紹介されたアクティングスクールはWebサイトや広告の一つも出ていなかったので存在するのかどうかも怪しい。そもそもパンフレットや住所や連絡先をもらえるか聞いたのだが、それは出来ないと言われた時点で怪しさ満点なのである。

監督を務める予定の俳優さん周りも調べたが映画を撮るなんて情報は一切出てこなかった。(もちろんオーディションが一般公募されていないから出てこないだけ、ということも十分あり得るが。)

本当に映画を作ろうとしていたのか否かは今となってはわからない。

しかし、その撮影予定だった映画、監督をされる予定だった俳優さんを今になって調べてみたが、監督どころか脚本やプロデュースすらやっている記録はない。ちなみにこれは10年ほど前に体験したことである。10年間も実現していないのであれば、それってやっぱりね・・・。

とにかく、あの時目の前の幻想に眩んで払ってしまわなくて、本当によかった。それによる被害者が出ていないことを願うばかりだ。

あの日、一緒にオーディションを受けた子達は、きっとサクラだったんじゃないかと思う。だからダイコンヤクシャよりもダイコンだった驚きのクオリティだったんじゃないかな。もちろんただの憶測に過ぎないが。

あの俳優さんも勝手に名前を使われていたのかもしれない・・・。

ちなみに、なぜ私は踏みとどまれたかというと、生前の父の言葉のおかげだ。

「1円でも金を払えと言われたらゼッタイにその場で決めるな。必ず持ち帰れ。」


父の言葉は正しかったと思う。

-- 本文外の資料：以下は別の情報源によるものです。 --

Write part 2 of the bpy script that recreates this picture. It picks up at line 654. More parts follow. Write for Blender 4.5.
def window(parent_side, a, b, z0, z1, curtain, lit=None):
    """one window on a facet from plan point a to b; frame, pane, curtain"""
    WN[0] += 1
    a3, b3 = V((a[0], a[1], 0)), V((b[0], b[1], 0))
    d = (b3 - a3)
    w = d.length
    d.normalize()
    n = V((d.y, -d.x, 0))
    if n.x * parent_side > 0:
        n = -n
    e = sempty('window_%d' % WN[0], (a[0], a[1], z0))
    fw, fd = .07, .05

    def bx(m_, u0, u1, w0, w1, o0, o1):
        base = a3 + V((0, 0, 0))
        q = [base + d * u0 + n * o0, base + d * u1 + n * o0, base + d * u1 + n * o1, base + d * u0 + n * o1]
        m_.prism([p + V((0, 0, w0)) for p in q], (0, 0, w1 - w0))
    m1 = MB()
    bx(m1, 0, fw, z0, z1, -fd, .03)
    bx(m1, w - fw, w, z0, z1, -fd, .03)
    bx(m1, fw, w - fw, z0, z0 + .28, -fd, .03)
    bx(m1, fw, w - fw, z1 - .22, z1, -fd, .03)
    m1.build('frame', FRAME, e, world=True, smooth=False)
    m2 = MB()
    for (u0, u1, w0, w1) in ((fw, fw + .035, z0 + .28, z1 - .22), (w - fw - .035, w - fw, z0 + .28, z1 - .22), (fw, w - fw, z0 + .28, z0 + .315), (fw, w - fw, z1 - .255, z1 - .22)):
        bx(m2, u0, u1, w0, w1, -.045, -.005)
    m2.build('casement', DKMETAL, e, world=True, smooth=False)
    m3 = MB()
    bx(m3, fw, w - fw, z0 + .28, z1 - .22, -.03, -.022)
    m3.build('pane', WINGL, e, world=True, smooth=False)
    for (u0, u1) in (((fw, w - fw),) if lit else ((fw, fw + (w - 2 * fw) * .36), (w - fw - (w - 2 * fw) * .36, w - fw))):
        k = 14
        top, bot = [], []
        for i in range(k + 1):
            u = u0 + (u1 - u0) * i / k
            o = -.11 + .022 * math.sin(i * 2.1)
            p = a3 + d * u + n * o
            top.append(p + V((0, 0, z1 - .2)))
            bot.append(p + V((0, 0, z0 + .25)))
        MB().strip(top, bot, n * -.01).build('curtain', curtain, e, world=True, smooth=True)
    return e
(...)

その場では冷静に精査できない。

この経験のおかげか、今でも契約ごとは最新の注意を払うようにしている。

お父さん様様!!

でも何より、憧れを利用してお金儲けをしようという魂胆が気に入らないのだ。
お金は取られなかったものの、あの時のトキメキを!!夢に近づいたかもしれないという喜びを!!返してくれー!自分は選ばれたんだという顔でいてしまったのが何とも恥ずかしい。ただの勘違い女じゃないか。

そんなわけで、世の中にはこういった闇も存在するのです。そんな闇に落ちないようにお互い気をつけましょうね!!
今日も素敵な1日になりますように!


※芸能界を目指す人をターゲットに、デビュー話をチラつかせてお金を不正に取ろうとする人達は残念ながら今でも存在します。もしあなたが芸能界を目指しているならば、どうかどうか、こういったお話は気をつけて。あなたが商品になってお金をもらう立場にならなきゃいけないのに、商品として価値のあるアナタがお金を払うなんてチャンチャラおかしな話よ!

※正当な芸能事務所でも、所属時に事務費用、オーディション費用などがかかるところもあります。お金を請求する所全てが悪徳とは言いません。しかし、しっかり疑問点などをクリアにしてから所属するかしないかを見極めることをお勧めします・・・。